Of course, this was only a partial victory and the December 13th attack on parliament has a darker story behind it which we cannot go into now, the latest episode of which was the unjust execution of Afzal Guru for a crime the Supreme Court conceded he did not commit.
Another set of citizens’ initiatives that came since 1984 and the massacre of Sikhs were several anti-communal groups in different parts of the country. One of the earliest of these was a forum called the Nagarik Ekta Manch, formed in 1984 itself. This was an initiative where people from different backgrounds and vocations came together to work in the relief camps— collecting and distributing relief materials, helping people file claims and so on. At about the same time, another group, the Sampradayikta Virodhi Andolan (SVA) was formed in Delhi, focusing primarily on public campaigns, attempting simultaneously to find a different language in which to conduct such campaigns. A wide debate was sparked in secular circles by one of the slogans evolved by the SVA to counter the Hindu right-wing campaign on Ramjanmabhoomi. This slogan, in a radical departure from secular strategy, appealed to the religious Hindu— kan-kan mein vyaape hain Ram/Mat bhadkao danga leke unka naam (Ram is in every atom/let not His name be used to incite violence).
These could be said to have been precursors to a series of new initiatives in different towns and cities of India that came into being in the 1990s, especially in the wake of the demolition of the Babri Masjid and the communal violence that followed. Perhaps the most significant part of the citizens’ actions of the 1990s was that they took up the struggle that was all but abandoned by political parties— whether ruling or opposition, Right or Left. Through this period groups have worked throughout India, engaging in a range of activities— street demonstrations and sit-ins to engage the public in debate and discussion, designing and implementing educational programmes, monitoring the media, pursuing cases in court, providing legal and other assistance to the victims of communal violence and making every effort to see that the guilty officials and political leaders would not escape punishment. Again, in the aftermath of the Gujarat carnage of 2002, during the long months of continued violence, innumerable individuals and newly formed groups from all over India went to Gujarat, helping in running relief camps, coordinating collections and distribution of relief materials, running schools for children of the victims— and of course, providing the legal support to fight the cases. These efforts might well comprise one of the most glorious chapters of citizens’ interventions in post-independence India.
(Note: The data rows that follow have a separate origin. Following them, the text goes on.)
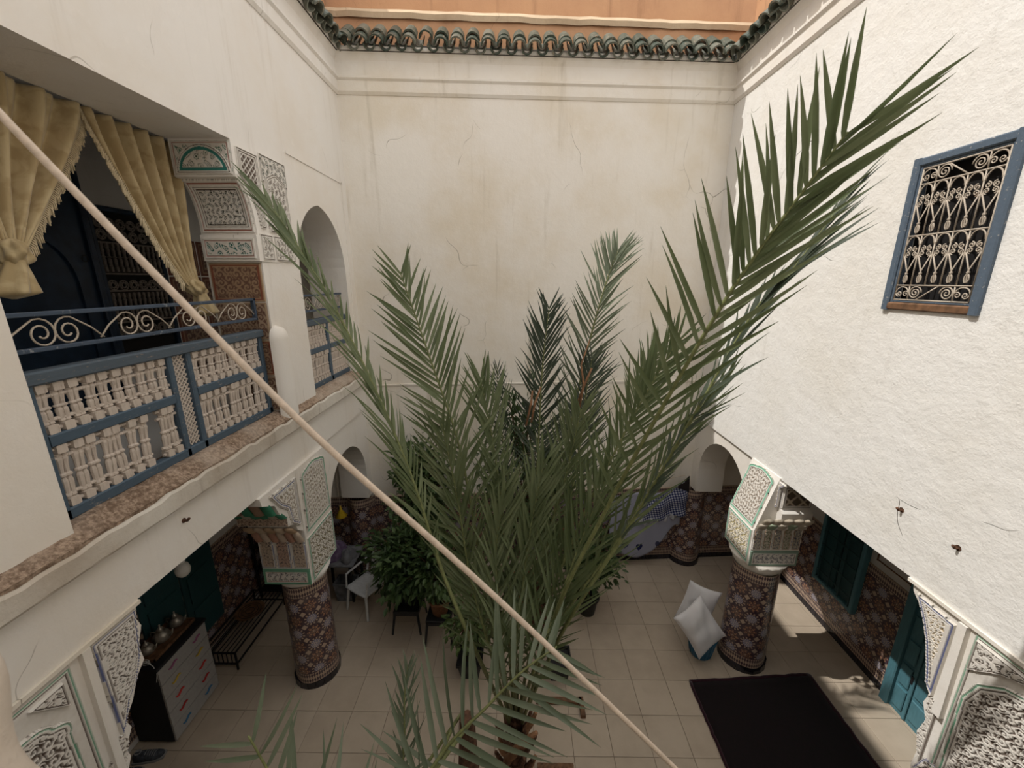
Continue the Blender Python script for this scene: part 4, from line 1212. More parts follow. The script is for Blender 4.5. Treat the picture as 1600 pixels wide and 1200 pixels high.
bk = thing('laundry_basket', (2.66, 4.62, 0), 'blue plastic basket under the white pillows', 'basket')
n = 24; pr = [(.13, 0), (.135, .01), (.165, .16), (.18, .30), (.19, .31), (.185, .32), (.17, .30), (.155, .16), (.125, .02), (.02, .018)]
MB().lathe(pr, (2.66, 4.62, 0), 28).build('tub', M['blue_plastic'], bk, smooth=True)
MB().lathe([(.184, .295), (.198, .30), (.198, .318), (.184, .322)], (2.66, 4.62, 0), 28).build('rim', M['blue_plastic'], bk)
for k in range(20):
    t = 2 * PI * k / 20
    MB().bar((2.66 + .14 * math.cos(t), 4.62 + .14 * math.sin(t), .02), (2.66 + .186 * math.cos(t), 4.62 + .186 * math.sin(t), .29), .012).build('rib', M['blue_plastic'], bk)
def pillow(label, c, ax, ay, w, h, th, seed):
    c = np.array(c, float); ax = nrm(ax); n_ = nrm(np.cross(ax, nrm(ay))); ay = np.cross(n_, ax)
    rg = np.random.default_rng(seed); ph = rg.uniform(0, 6, 8)
    def S(u, v):
        a = u * 2 - 1; side = np.where(v < .5, 1, -1); b = np.where(v < .5, v * 4 - 1, 3 - v * 4)
        pin = 1 - .09 * (1 - a * a) - 0; pin2 = 1 - .10 * (1 - b * b)
        puff = np.clip((1 - a ** 4) * (1 - b ** 4), 0, 1) ** .55
        wr = .009 * np.sin(3 * a + 4 * b + ph[0]) + .006 * np.sin(7 * a - 3 * b * a + ph[1]) + .004 * np.sin(9 * b + 5 * a + ph[2])
        z = side * (puff * th / 2 + wr * puff)
        X_ = a * w / 2 * pin2; Y_ = b * h / 2 * pin
        P = [c[i] + ax[i] * X_ + ay[i] * Y_ + n_[i] * z for i in range(3)]
        return tuple(P)
    mb = MB(); mb.grid(S, 36, 61)
    r = thing('pillow', c - np.array([0, 0, h * .3]), label, 'pillow', None)
    mb.build('cover', M['pillow'], r, smooth=True)
    e = MB()
    P = []
    for a, b in [(x, -1) for x in np.linspace(-1, 1, 12)] + [(1, x) for x in np.linspace(-.9, 1, 10)] + [(x, 1) for x in np.linspace(.9, -1, 12)] + [(-1, x) for x in np.linspace(.9, -1, 10)]:
        P.append(c + ax * a * w / 2 * (1 - .10 * (1 - b * b)) + ay * b * h / 2 * (1 - .09 * (1 - a * a)))
    e.tube(P, .006, 5).build('seam', M['pillow'], r, smooth=True)
pillow('white pillow leaning forward on the blue basket, nearer the viewer', (2.54, 4.50, .58), (.42, -.12, -.66), (.62, .30, .5), .70, .50, .17, 1)
pillow('white pillow behind, wedged against the tiled column', (2.66, 4.84, .62), (.30, .1, .9), (.8, -.2, -.35), .62, .46, .15, 5)

def printmat(name, kind):
    m = Mat(name, .85, .15); u, v = m.uv()
    if kind == 'gingham':
        a = (u / .046).fract().lt(.5); b = (v / .046).fract().lt(.5)
        s = a + b
        col = m.mix(s.gt(.5), (.52, .53, .57), (.12, .14, .27)); col = m.mix(s.gt(1.5), col, (.018, .022, .07))
        m.color(col)
    else:
        def heart(cu, cv, s):
            x = (u - cu) / s; y = (v - cv) / s
            ax_ = x.abs()
            y2 = y - (ax_ * 1.0).sqrt() * .62
            return (x * x + y2 * y2).lt(.55)
        lo = (.33, .34, .43)
        col = m.mix(heart(.58, .40, .085), lo, (.018, .022, .09))
        col = m.mix(heart(.30, .48, .095), col, (.05, .055, .11))
        col = m.mix(heart(.92, .50, .10), col, (.06, .065, .12))
        col = m.mix(heart(.34, .20, .05), col, (.62, .62, .66))
        col = m.mix(heart(.06, .28, .08), col, (.018, .022, .09))
        m.color(col)
    return m.m
M['gingham'] = printmat('blue_gingham_print', 'gingham'); M['hearts'] = printmat('heart_print', 'hearts')
M['lace'] = plain('white_lace', (.50, .50, .54), .9, .2, 60)
ln = thing('clothes_line', (2.2, 6.42, 1.8), 'thin line strung along the back wall holding the cloths', 'cord')
MB().tube([(-.6, 6.3, 1.9), (.9, 6.34, 1.68), (2.0, 6.38, 1.66), (3.0, 6.44, 1.88)], .006, 5).build('cord', M['rope'], ln)
hs = thing('heart_print_sheet', (2.3, 6.4, .3), 'lavender sheet printed with navy hearts hanging by the back wall', 'sheet')
def sheet(u, v):
    # v up; the right edge runs slanting to the lower left
    zt = 1.62 - .12 * (1 - u); zb = .24 + .62 * sstep(.42, 1, u) ** 1.1 + .05 * np.sin(u * 9)
    z = zb + (zt - zb) * v
    return (1.70 + 1.28 * u, 6.34 + .07 * u + .035 * np.sin(u * 15 + v * 2) * (1 - .3 * v) + .03 * np.sin(u * 6), z)
mb = MB(); mb.grid(sheet, 50, 34); mb.uv = [(x - 1.70, z) for x, y, z in mb.v]; mb.hasuv = True
o = mb.build('sheet', M['hearts'], hs, smooth=True, fixn=False); o.modifiers.new('thickness', 'SOLIDIFY').thickness = .004
gh = thing('gingham_cloth', (2.6, 6.4, 1.1), 'blue and white gingham cloth with dark corner hanging over the heart sheet', 'cloth')
def ging(u, v):
    zt = 1.50 + .38 * u ** 1.5; zb = 1.02 + .12 * u + .02 * np.sin(u * 12)
    z = zb + (zt - zb) * v
    return (2.26 + .08 * v + (.78 - .08 * v + .0 * u) * u, 6.28 + .09 * u + .03 * np.sin(u * 12 + v) + .015 * np.sin(v * 9), z)
mb = MB(); mb.grid(ging, 40, 28); mb.uv = [(x + z * .3, z - x * .3) for x, y, z in mb.v]; mb.hasuv = True
o = mb.build('cloth', M['gingham'], gh, smooth=True, fixn=False); o.modifiers.new('thickness', 'SOLIDIFY').thickness = .004
mb = MB(); mb.add([(2.82, 6.32, 1.70), (3.05, 6.34, 1.60), (3.03, 6.35, 1.90), (2.82, 6.34, 1.70), (3.05, 6.36, 1.60), (3.03, 6.37, 1.90)], [(0,1,2),(5,4,3),(0,3,4,1),(1,4,5,2),(2,5,3,0)])
mb.build('dark_corner', M['rug'], gh)
mb = MB(); mb.grid(lambda u, v: (2.2 + .84 * u, 6.31 + .09 * u + .03 * np.sin(u * 40), .95 + .12 * u + .10 * v + .02 * np.sin(u * 30)), 60, 5)
o = mb.build('lace_trim', M['lace'], gh, smooth=True, fixn=False); o.modifiers.new('thickness', 'SOLIDIFY').thickness = .003

# ------------------------------------------------------------------ chest of drawers and what stands on it
ch = thing('chest_of_drawers', (-4.15, 3.71, 0), 'white fronted chest of drawers with coloured wavy handles under the balcony', 'chest of drawers')
cy0, cy1, cx0, cx1, cz = 3.37, 4.05, -4.38, -3.95, 1.09
MB().cbox((cx0, cy0, .03), (cx1, cy1, cz - .04), .008).build('carcass', M['black_metal'], ch)
MB().cbox((cx0 - .01, cy0 - .015, cz - .04), (cx1 + .03, cy1 + .015, cz), .008).build('top', M['black_metal'], ch)
HC = [(.30, .10, .20), (.55, .38, .06), (.50, .035, .03), (.36, .015, .015), (.05, .16, .30)]
dh = (cz - .08) / 5
for q in range(5):
    z1_ = cz - .05 - dh * q; z0_ = z1_ - dh + .008
    d = MB().cbox((cx1, cy0 + .004, z0_), (cx1 + .02, cy1 - .004, z1_), .003).build('drawer', M['laminate'], ch)
    hm = plain('handle_paint_%d' % q, HC[q], .4, .05)
    for yc in (cy0 + .17, cy1 - .17):
        P = [(cx1 + .032, yc + t * .062, (z0_ + z1_) / 2 + .02 + .016 * math.sin(t * 3.0)) for t in np.linspace(-1, 1, 10)]
        MB().tube(P, [.004] + [.011] * 8 + [.004], 6).build('handle', hm, d, smooth=True)
for y in (cy0 + .02, cy1 - .05):
    for x in (cx0 + .02, cx1 - .05): MB().box((x, y, 0), (x + .03, y + .03, .035)).build('foot', M['black_metal'], ch)
tr = thing('wooden_tray', (-4.17, 3.74, cz), 'brown wooden tray lying on the chest of drawers', 'tray')
MB().cbox((-4.33, 3.46, cz), (-4.03, 4.02, cz + .012), .004).build('bottom', M['wood'], tr)
for a, b in (((-4.34, 3.45), (-4.325, 4.03)), ((-4.035, 3.45), (-4.02, 4.03)), ((-4.34, 3.45), (-4.02, 3.465)), ((-4.34, 4.015), (-4.02, 4.03))):
    MB().box((a[0], a[1], cz), (b[0], b[1], cz + .035)).build('rim', M['wood'], tr)
M['tin'] = plain('dull_silver', (.34, .31, .27), .35, .15, 20, 0, .5, .6)
def teapot(x, y, s, label):
    r = thing('teapot', (x, y, cz + .012), label, 'teapot'); z = cz + .012
    pr = [(.035, 0), (.06, .02), (.068, .05), (.055, .09), (.03, .11), (.034, .118)]
    MB().lathe([(a * s, z + b * s) for a, b in pr], (x, y, 0), 18).build('body', M['tin'], r, smooth=True)
    MB().lathe([(.036 * s, z + .116 * s), (.02 * s, z + .145 * s), (.006 * s, z + .16 * s), (.010 * s, z + .175 * s), (.002, z + .185 * s)], (x, y, 0), 14).build('lid', M['tin'], r, smooth=True)
    MB().tube([(x + .05 * s, y + .01, z + .04 * s), (x + .085 * s, y + .02, z + .07 * s), (x + .10 * s, y + .025, z + .12 * s)], [.014 * s, .010 * s, .006 * s], 8).build('spout', M['tin'], r, smooth=True)
    MB().tube([(x - .05 * s, y, z + .09 * s), (x - .10 * s, y, z + .09 * s), (x - .11 * s, y, z + .05 * s), (x - .06 * s, y, z + .03 * s)], .006 * s, 6).build('handle', M['tin'], r, smooth=True)
teapot(-4.17, 3.93, 1.15, 'dull metal teapot at the far end of the tray')
teapot(-4.16, 3.72, 1.25, 'dull metal teapot in the middle of the tray')
teapot(-4.18, 3.55, 1.0, 'small dull metal teapot at the near end of the tray')
cb = thing('coiled_cable', (-4.05, 3.42, cz), 'small coil of white cable at the near edge of the drawers', 'cable')
MB().tube([(-4.08 + .045 * math.cos(t) * (1 - t / 60), 3.415 + .02 * math.sin(t), cz + .008 + .0035 * t) for t in np.linspace(0, 18, 60)] + [(-3.98, 3.39, cz + .02), (-3.93, 3.365, cz - .05), (-3.95, 3.355, cz - .16)], .0035, 5).build('coil', M['white_plastic'], cb)

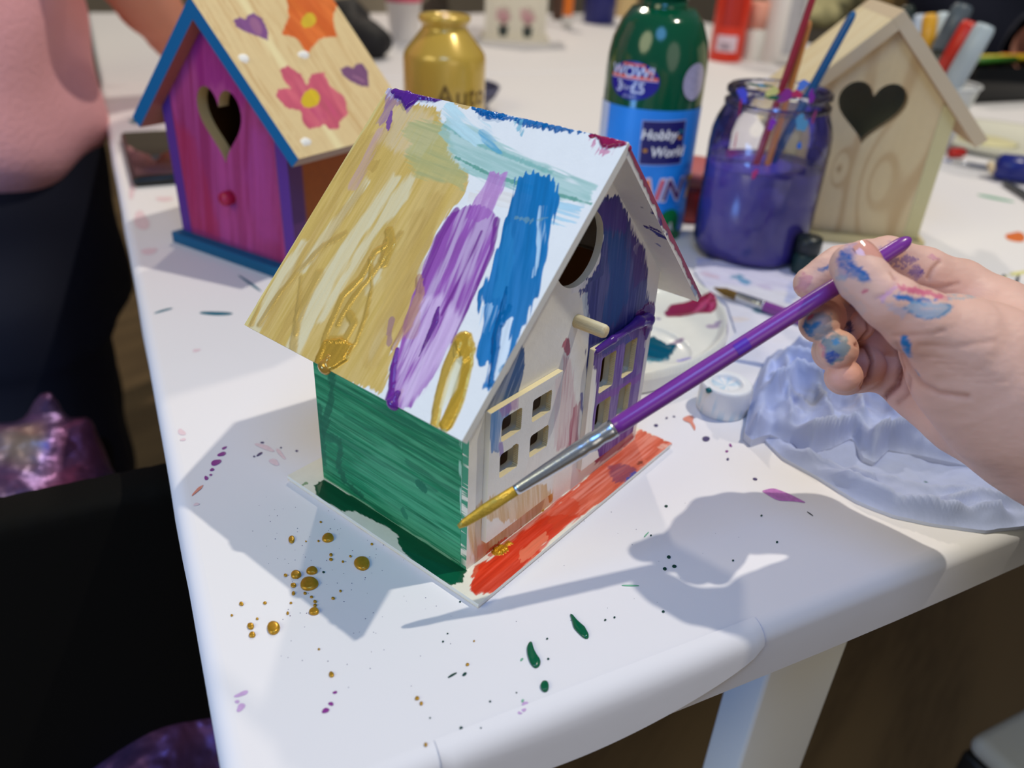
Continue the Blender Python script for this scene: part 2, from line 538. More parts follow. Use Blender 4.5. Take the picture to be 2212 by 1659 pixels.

In Delhi, Mumbai, Kolkata and Bangalore, citizens’ initiatives brought together questions of environment and workers’ rights and linked them up with the larger question of urban planning. Some groups conducted mass campaigns through their constituent political groupings, but the most significant impact they had was in making urban planning a matter of public debate, drawing architects and planners with alternative visions into the debate. The question of a public transport system, road planning and such other questions came into the ambit of the debate for the first time. In some cities alternative data was generated on the availability and consumption of water, electricity and other amenities in settlements of the labouring poor as well as the affluent.